___ Records for processing ___

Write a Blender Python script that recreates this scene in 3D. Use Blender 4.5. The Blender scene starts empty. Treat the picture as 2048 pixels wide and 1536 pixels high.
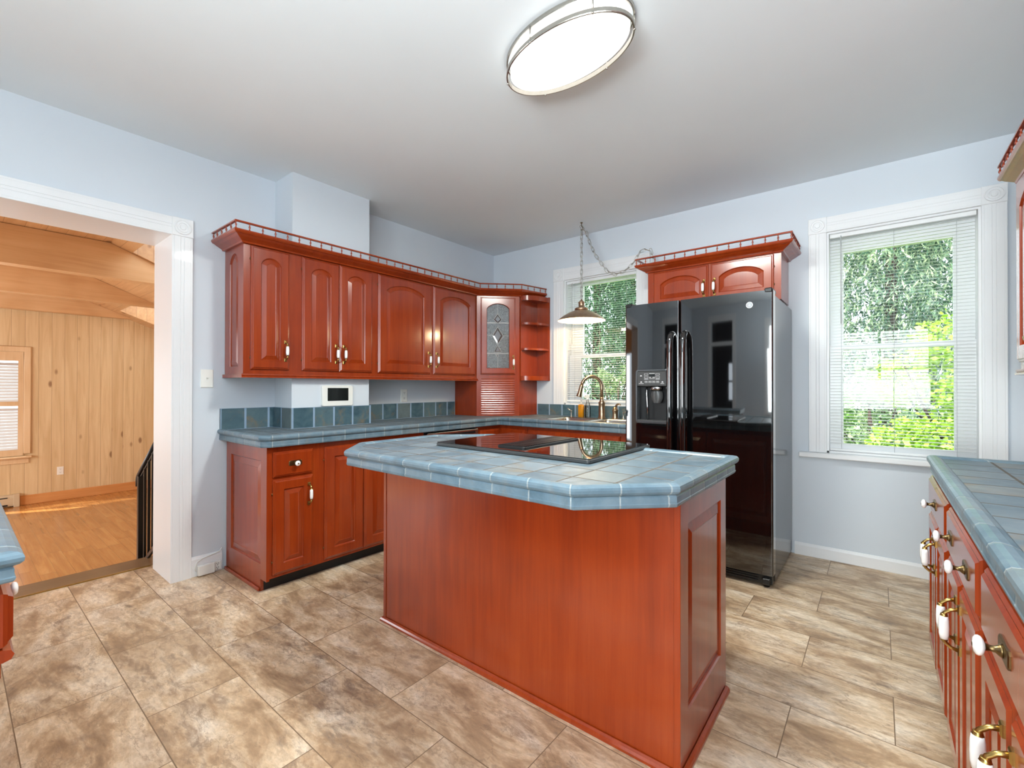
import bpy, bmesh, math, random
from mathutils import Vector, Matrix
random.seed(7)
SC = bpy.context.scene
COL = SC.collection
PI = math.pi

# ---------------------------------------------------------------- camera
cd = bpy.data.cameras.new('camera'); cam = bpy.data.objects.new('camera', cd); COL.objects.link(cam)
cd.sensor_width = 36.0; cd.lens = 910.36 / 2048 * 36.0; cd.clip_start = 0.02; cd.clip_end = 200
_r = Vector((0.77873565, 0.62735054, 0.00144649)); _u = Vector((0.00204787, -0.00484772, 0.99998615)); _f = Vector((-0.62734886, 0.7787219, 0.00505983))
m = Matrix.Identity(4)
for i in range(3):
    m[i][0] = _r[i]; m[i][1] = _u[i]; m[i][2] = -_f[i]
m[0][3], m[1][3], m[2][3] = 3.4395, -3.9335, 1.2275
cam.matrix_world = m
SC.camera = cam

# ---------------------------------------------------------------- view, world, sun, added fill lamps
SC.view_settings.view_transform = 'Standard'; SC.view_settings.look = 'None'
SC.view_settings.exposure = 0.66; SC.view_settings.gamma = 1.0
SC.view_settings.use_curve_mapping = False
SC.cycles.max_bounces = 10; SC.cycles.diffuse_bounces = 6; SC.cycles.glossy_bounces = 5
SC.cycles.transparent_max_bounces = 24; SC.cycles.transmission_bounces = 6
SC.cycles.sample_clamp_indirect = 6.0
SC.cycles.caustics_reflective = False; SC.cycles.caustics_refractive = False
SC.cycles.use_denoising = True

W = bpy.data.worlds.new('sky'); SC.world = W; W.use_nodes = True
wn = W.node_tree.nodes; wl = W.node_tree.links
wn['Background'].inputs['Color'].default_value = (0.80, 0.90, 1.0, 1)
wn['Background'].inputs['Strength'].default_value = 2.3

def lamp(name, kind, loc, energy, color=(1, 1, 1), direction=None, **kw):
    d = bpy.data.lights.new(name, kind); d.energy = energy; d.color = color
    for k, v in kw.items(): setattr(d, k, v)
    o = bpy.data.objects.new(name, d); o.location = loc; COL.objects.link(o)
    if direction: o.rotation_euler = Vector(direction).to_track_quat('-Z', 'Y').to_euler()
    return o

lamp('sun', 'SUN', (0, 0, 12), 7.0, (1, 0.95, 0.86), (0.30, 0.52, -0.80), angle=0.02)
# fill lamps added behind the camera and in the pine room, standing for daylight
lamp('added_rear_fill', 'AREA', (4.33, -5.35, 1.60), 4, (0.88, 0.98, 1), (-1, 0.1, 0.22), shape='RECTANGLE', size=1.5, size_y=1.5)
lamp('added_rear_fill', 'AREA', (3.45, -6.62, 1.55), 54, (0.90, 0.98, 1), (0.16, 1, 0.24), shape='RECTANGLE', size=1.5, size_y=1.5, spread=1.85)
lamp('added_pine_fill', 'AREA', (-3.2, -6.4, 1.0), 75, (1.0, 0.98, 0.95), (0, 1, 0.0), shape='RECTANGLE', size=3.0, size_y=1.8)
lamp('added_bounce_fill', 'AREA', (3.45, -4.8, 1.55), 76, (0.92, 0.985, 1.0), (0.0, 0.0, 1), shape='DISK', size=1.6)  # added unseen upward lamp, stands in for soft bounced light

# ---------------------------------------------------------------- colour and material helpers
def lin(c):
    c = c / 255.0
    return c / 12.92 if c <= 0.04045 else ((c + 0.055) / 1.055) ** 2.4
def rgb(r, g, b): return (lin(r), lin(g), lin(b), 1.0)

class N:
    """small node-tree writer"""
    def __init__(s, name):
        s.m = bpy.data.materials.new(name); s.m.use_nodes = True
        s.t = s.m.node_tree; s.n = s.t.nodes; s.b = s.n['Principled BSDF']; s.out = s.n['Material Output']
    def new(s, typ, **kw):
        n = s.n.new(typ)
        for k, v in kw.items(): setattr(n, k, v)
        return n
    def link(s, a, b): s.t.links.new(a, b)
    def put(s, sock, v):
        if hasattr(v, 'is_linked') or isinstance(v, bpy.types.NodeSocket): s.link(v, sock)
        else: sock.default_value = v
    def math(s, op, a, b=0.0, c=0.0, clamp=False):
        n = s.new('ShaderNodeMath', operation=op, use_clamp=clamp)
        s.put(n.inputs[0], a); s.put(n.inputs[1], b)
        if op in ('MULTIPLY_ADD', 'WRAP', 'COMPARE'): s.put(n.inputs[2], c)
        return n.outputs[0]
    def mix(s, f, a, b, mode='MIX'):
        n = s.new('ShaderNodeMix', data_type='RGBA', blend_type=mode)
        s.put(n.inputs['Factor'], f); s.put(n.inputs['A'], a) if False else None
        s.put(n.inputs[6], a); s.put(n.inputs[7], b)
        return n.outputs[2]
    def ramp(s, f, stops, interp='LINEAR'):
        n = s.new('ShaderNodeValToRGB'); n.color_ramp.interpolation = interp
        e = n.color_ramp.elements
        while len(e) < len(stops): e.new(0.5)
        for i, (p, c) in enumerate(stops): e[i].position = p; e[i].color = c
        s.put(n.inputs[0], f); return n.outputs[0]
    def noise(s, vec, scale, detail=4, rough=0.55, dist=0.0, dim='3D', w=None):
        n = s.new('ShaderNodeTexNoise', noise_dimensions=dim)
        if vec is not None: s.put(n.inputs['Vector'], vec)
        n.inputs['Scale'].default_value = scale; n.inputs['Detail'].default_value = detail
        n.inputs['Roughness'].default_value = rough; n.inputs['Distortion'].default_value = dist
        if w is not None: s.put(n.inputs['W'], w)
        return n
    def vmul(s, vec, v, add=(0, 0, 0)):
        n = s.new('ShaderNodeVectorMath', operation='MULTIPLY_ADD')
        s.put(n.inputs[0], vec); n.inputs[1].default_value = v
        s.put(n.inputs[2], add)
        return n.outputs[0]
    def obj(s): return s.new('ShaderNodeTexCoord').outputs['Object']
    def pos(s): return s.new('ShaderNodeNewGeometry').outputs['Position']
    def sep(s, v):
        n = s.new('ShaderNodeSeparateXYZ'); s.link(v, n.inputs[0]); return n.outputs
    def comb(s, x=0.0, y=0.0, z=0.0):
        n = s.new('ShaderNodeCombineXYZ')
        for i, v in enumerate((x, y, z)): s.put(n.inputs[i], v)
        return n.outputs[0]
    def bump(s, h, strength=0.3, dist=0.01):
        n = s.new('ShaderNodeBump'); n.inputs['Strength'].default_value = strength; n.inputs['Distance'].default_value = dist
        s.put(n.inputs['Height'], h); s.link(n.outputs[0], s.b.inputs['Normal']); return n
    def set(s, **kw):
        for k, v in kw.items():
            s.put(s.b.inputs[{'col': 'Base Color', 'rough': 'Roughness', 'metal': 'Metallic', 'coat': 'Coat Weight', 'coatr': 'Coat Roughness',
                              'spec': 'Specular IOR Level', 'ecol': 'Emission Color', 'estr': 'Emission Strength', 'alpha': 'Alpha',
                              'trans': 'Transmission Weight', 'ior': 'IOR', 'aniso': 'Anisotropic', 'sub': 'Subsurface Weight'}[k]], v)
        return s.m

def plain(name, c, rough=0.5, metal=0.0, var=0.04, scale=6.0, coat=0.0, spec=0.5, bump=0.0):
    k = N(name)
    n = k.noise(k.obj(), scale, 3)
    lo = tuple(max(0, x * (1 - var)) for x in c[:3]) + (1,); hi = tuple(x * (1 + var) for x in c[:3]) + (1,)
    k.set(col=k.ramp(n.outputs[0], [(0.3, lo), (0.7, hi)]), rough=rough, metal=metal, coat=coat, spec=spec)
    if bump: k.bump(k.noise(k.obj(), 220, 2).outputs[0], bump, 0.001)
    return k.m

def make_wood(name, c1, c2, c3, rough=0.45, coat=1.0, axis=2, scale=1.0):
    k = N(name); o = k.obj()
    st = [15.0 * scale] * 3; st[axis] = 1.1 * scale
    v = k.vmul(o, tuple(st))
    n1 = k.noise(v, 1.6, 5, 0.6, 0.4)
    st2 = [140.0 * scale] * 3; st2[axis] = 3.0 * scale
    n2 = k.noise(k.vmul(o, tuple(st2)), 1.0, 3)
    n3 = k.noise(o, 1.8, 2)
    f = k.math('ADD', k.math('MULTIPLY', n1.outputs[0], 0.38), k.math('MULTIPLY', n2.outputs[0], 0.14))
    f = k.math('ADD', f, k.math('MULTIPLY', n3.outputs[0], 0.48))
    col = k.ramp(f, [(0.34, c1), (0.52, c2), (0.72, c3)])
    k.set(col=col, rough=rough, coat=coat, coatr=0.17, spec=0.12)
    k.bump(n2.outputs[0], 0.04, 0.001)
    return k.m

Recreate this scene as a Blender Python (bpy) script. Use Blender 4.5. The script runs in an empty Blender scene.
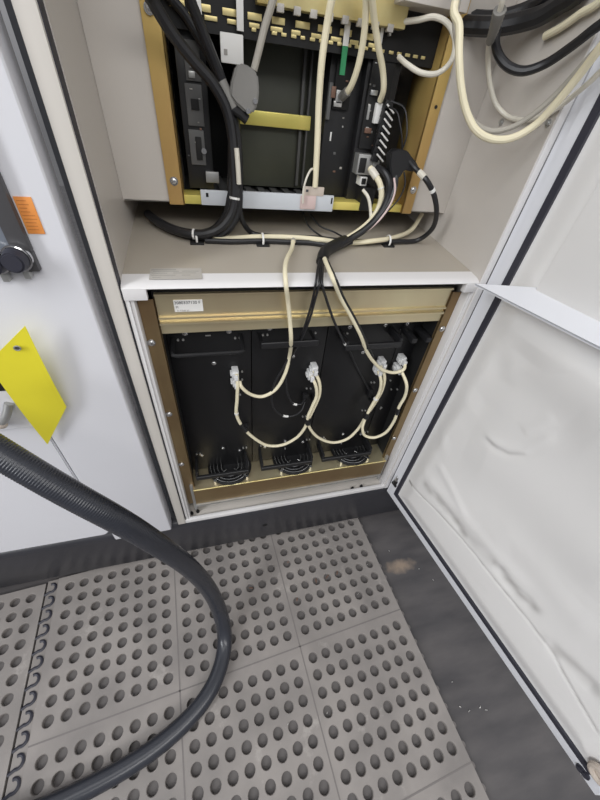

___

- **Instructions for the task**:
Starting at the first line of the records above, set down each line exactly through the one that holds "PI = math.pi". Omit pictures.

- **Answer for this exercise**:
Write a Blender Python script that recreates this scene in 3D. Use Blender 4.5. The Blender scene starts empty. Treat the picture as 2048 pixels wide and 1536 pixels high.
import bpy, bmesh, math, random
from mathutils import Vector, Matrix
random.seed(7)
SC = bpy.context.scene
COL = SC.collection
PI = math.pi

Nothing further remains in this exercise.